GIVEN INFORMATION:
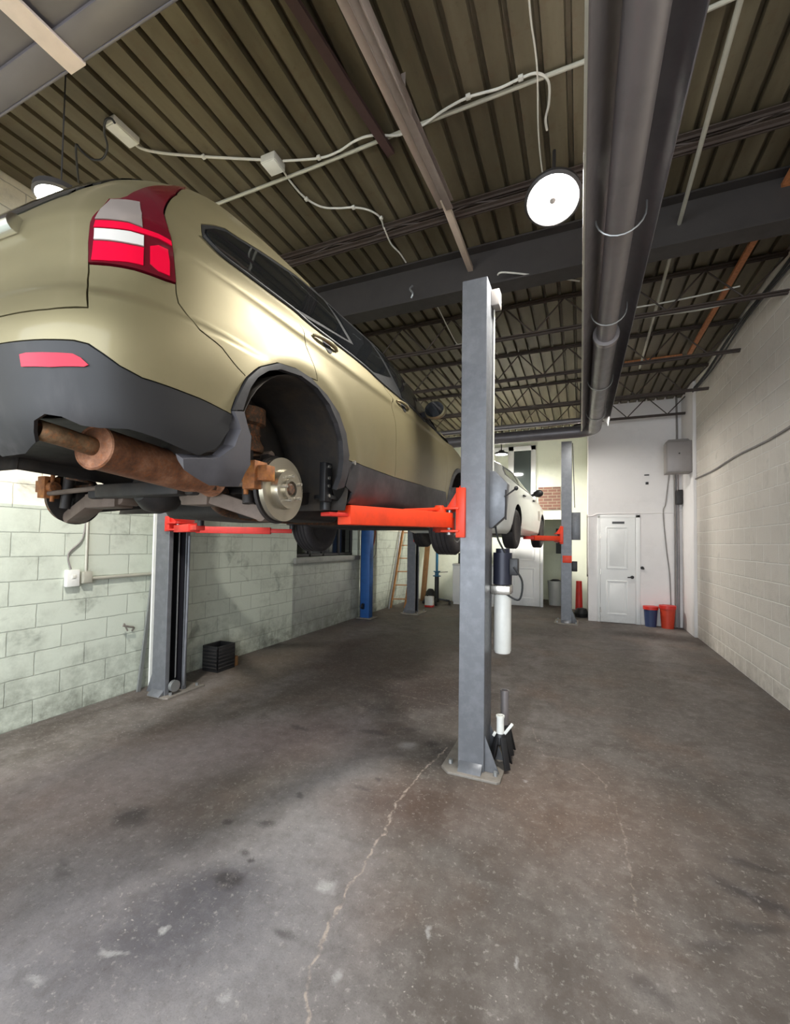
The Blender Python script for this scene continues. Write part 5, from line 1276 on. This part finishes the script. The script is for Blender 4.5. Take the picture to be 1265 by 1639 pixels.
# wooden ladder
ld = thing('wooden_ladder', 'wooden ladder leaning on the left wall before the far lift post', 'ladder', (-3.95, 9.45, 0))
lq = [(Vector((-.18, .0, 0)), Vector((-.21, 1.08, 2.55))), (Vector((.14, .14, 0)), Vector((.11, 1.22, 2.55)))]
sr = []
for a, b in lq: MB().bar(a, b, .03, .075, (1, -.6, 0)).build('ladder_rail', M['wood'], ld, bevel=.004)
for k in range(7):
    t_ = .08+k*.125; MB().bar(lq[0][0].lerp(lq[0][1], t_), lq[1][0].lerp(lq[1][1], t_), .07, .022).build('rung', M['wood'], ld, bevel=.003)
for x, y, h_, lb, mk in ((-4.10, 9.1, 2.5, 'long grey green pipe leaning on the left wall before the ladder', 'galv'),):
    tag(MB().cyl((x+.0, y+.2, 0), (x-.085, y+1.3, h_), .018, n=12).build('metal_pipe', M[mk]), lb, 'pipe')
tag(MB().bar((-3.86, 11.0, 0), (-3.80, 11.36, 2.4), .14, .035, (0, 1, 0)).build('brown_board', M['wood_dark'], bevel=.004), 'brown wooden board leaning on the far wall beside the far left lift post', 'board')
# clutter by the rear left post
cn = thing('oil_can', 'small white and red can on the floor beside the far left lift post', 'can', (-3.36, 10.05, 0))
MB().box((-.10, -.07, 0), (.10, .07, .26)).build('can_body', M['white_plastic'], cn, bevel=.012); MB().box((-.101, -.072, 0), (.101, .071, .05)).build('red_band', M['lift_red2'], cn, bevel=.006); MB().cyl((-.05, 0, .26), (-.05, 0, .30), .02, n=12).build('cap', M['black'], cn)
bg = MB()
bg.lathe([(0, 0), (.13, .0), (.15, .12), (.12, .26), (.06, .34), (0, .35)], (-3.63, 10.95, 0), (0, 0, 1), 20, .8)
tag(bg.build('rubbish_bag', M['black']), 'crumpled black bag on the floor left of the blue transmission jack', 'bag')
bg = MB().lathe([(0, 0), (.12, .0), (.13, .1), (.09, .2), (0, .22)], (-3.95, 10.5, .0), (0, 0, 1), 16); tag(bg.build('black_tub', M['black']), 'low black tub behind the white and red can', 'tub')
# transmission jack
tj = thing('transmission_jack', 'tall blue and black transmission jack with splayed legs on the far floor', 'jack', (-3.02, 10.62, 0))
q = at(699, 966, Y=10.62); tj.location = (q.x, q.y, 0)
MB().cyl((0, 0, .05), (0, 0, .72), .055, n=20).build('jack_cylinder', M['black'], tj); MB().cyl((0, 0, .72), (0, 0, 1.45), .033, n=16).build('jack_ram', M['blue2'], tj)
MB().lathe([(.03, 0), (.10, .0), (.10, .02), (.05, .03), (.05, .10), (.09, .12), (.09, .135), (.03, .135)], (0, 0, .70), (0, 0, 1), 20).build('collar', M['blue2'], tj)
for k in range(4):
    a = .25+k*PI/2; g = MB().bar((0, 0, .14), (.33*math.cos(a), .33*math.sin(a), .09), .05, .04).build('jack_leg', M['black'], tj, bevel=.004)
    MB().cyl((.33*math.cos(a)-.02, .33*math.sin(a), .04), (.33*math.cos(a)+.02, .33*math.sin(a), .04), .04, n=16).build('caster', M['black'], g)
MB().bar((.04, 0, .80), (.30, -.05, .83), .02, .015).build('pump_handle', M['steel_dark'], tj)
# white cabinet with dark top at far wall
fz_ = thing('white_cabinet', 'white low cabinet at the far wall with a black box on it', 'cabinet', (-2.50, 11.1, 0))
MB().box((-.50, -.28, .06), (.55, .28, 1.02)).build('cabinet_body', M['white_door'], fz_, bevel=.015); MB().box((-.51, -.295, .98), (.56, .29, 1.03)).build('cabinet_lid', M['white_plastic'], fz_, bevel=.008); MB().box((-.48, -.26, 0), (.53, .26, .06)).build('plinth', M['white_plastic'], fz_)
bxo = MB().box((-2.88, 10.9, 1.031), (-2.1, 11.3, 1.30)); tag(bxo.build('black_box', M['black'], bevel=.012), 'low black box lying on the white cabinet at the far wall', 'box')
# ------------------------------------------------------------------ things in the doorway and right corner
bn = thing('waste_bin', 'pale waste bin with a dark lid in the small room behind the doorway', 'bin', (-.58, 11.95, 0))
MB().lathe([(0, .01), (.16, 0), (.19, .60), (.20, .62), (.18, .62), (.15, .03), (0, .03)], (0, 0, 0), (0, 0, 1), 28).build('bin_body', mat('bin_grey', (176, 176, 172), .45, 0, .2, 9), bn); MB().lathe([(0, .06), (.08, .055), (.14, .02), (.14, 0)], (-.0, 0, .60), (0, 0, 1), 28).build('bin_lid', M['black'], bn)
tag(MB().box((-.62, YB+1.56, 1.30), (-.20, YB+1.6, 2.0)).build('picture_frame', M['sign'], bevel=.01), 'dark framed panel on the wall of the small room behind the doorway', 'picture')
tag(MB().cyl((-.02, 10.55, 0), (-.02, 10.55, .75), .08, .06, n=20).build('red_cylinder', M['lift_red2']), 'dark red cylinder standing behind the far right lift post', 'cylinder')
tag(MB().lathe([(0, 0), (.13, 0), (.15, .08), (.10, .18), (0, .2)], (.03, 10.3, 0), (0, 0, 1), 16).build('rag_heap', M['black']), 'small dark rag heap at the foot of the partition corner', 'rag')
hd2 = MB(); hd2.tube(smooth_path([(XS-.01, 10.1, 2.15), (XS-.012, 10.3, 2.2), (XS-.012, 10.42, 1.9), (XS-.012, 10.42, .95), (XS-.012, 10.2, .93)], 6), .010, 8); tag(hd2.build('wall_cable', M['panel_grey']), 'grey cable running down the side of the partition behind the far right lift post', 'cable')
# electrical cabinet and its pipes
ec = thing('electrical_cabinet', 'grey electrical cabinet mounted high in the right corner', 'electrical cabinet', (1.56, 9.02, 3.0))
q0, q1 = at(1067, 757, Y=8.98), at(1112, 704, Y=8.98)
ec.location = (q0.x, 9.0, q0.z); wE, hE = 1.812-q0.x, q1.z-q0.z
MB().box((0, -.02, 0), (wE, .25, hE)).build('cabinet_body', M['panel_grey'], ec, bevel=.006); MB().box((.02, -.032, .02), (wE-.02, -.02, hE-.02)).build('cabinet_door', mat('cabinet_door_grey', (150, 144, 142), .5, .2, .2, 8), ec, bevel=.004)
MB().prism([(0, 0), (wE, 0), (wE, .0), (wE-.05, .05), (.05, .05)], (0, .06, hE), (1, 0, 0), (0, 0, 1), -.09).build('cabinet_top', M['panel_grey'], ec)
MB().cyl((wE*.5, -.03, hE*.6), (wE*.5, -.045, hE*.6), .012, n=12).build('latch', M['steel_dark'], ec)
for k, (x, z0, z1, r, lb) in enumerate(((1.69, .0, 3.0, .016, 'leftmost of the upright pipes in the right corner below the electrical cabinet'), (1.74, .0, 3.0, .022, 'thicker upright pipe in the right corner below the electrical cabinet'), (1.43, .35, 2.95, .010, 'thin wire running down the partition left of the upright pipes'), (1.73, 3.05, 4.45, .018, 'upright pipe from the electrical cabinet up to the ceiling'))):
    y = YP-.025
    pts = [(x, y, z0), (x+.004, y, (z0+z1)/2), (x-.004, y, z1)]
    if k == 2: pts = smooth_path([(1.60, YP-.012, 2.95), (1.54, YP-.012, 2.4), (1.50, YP-.012, 2.2), (1.55, YP-.012, 1.5), (1.60, YP-.012, 1.0), (1.62, YP-.012, .3)], 8)
    tag(MB().tube(pts, r, 10).build('upright_pipe', M['panel_grey'] if k != 1 else M['duct']), lb, 'pipe', 'pipes in the right corner')
tag(MB().box((1.70, YP-.14, 2.36), (1.80, YP-.05, 2.64)).build('disconnect_switch', M['steel_dark'], bevel=.008), 'dark switch box on the pipes below the electrical cabinet', 'switch')
bq = at(1066, 1004, Z=0)
for dx, mk, lb, r, h_ in ((.02, 'red_bucket', 'red bucket in the right corner beside the upright pipes', .13, .44), (-.255, 'blue_bucket', 'dark blue bucket with a red rim left of the red bucket', .12, .40)):
    t = thing('bucket', lb, 'bucket', (bq.x+dx, bq.y-.0+(-.03 if dx < 0 else -.08), 0), 0, 'buckets in the right corner')
    MB().lathe([(0, .005), (r*.8, .0), (r, h_-.04), (r, h_-.05), (r-.01, h_-.05), (r*.76, .02), (0, .02)], (0, 0, 0), (0, 0, 1), 28).build('bucket_body', M[mk], t)
    MB().lathe([(r-.008, 0), (r+.012, 0), (r+.012, .06), (r-.008, .06)], (0, 0, h_-.07), (0, 0, 1), 28).build('rim', M['lift_red2'], t)
    MB().tube([(r*math.cos(a), .02, h_-.03-.10*math.sin(a)*.3) for a in np.linspace(0, PI, 14)], .005, 8).build('handle', M['galv'], t)

# ------------------------------------------------------------------ light
wd = bpy.data.worlds.new('World'); SC.world = wd; wd.use_nodes = True
bg = wd.node_tree.nodes['Background']; bg.inputs[0].default_value = (.86, .93, 1.0, 1); bg.inputs[1].default_value = 4.2
pl_ = bpy.data.lights.new('doorway_portal', 'AREA'); pl_.shape = 'RECTANGLE'; pl_.size = XR-XL-.3; pl_.size_y = 3.7; pl_.cycles.is_portal = True
po = bpy.data.objects.new('doorway_portal', pl_); COL.objects.link(po); po.location = ((XL+XR)/2, Y0-.1, 1.87); po.rotation_euler = (PI/2, 0, 0)
SC.view_settings.view_transform = 'Standard'; SC.view_settings.look = 'None'; SC.view_settings.gamma = 1; SC.view_settings.exposure = .85
SC.view_settings.use_curve_mapping = False
SC.cycles.max_bounces = 10; SC.cycles.diffuse_bounces = 6; SC.cycles.use_denoising = True; SC.cycles.sample_clamp_indirect = 6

WHAT YOU ARE ASKED TO DO:
Gather each line that holds "picture".

FULL ANSWER:
The Blender Python script for this scene continues. Write part 5, from line 1276 on. This part finishes the script. The script is for Blender 4.5. Take the picture to be 1265 by 1639 pixels.
tag(MB().box((-.62, YB+1.56, 1.30), (-.20, YB+1.6, 2.0)).build('picture_frame', M['sign'], bevel=.01), 'dark framed panel on the wall of the small room behind the doorway', 'picture')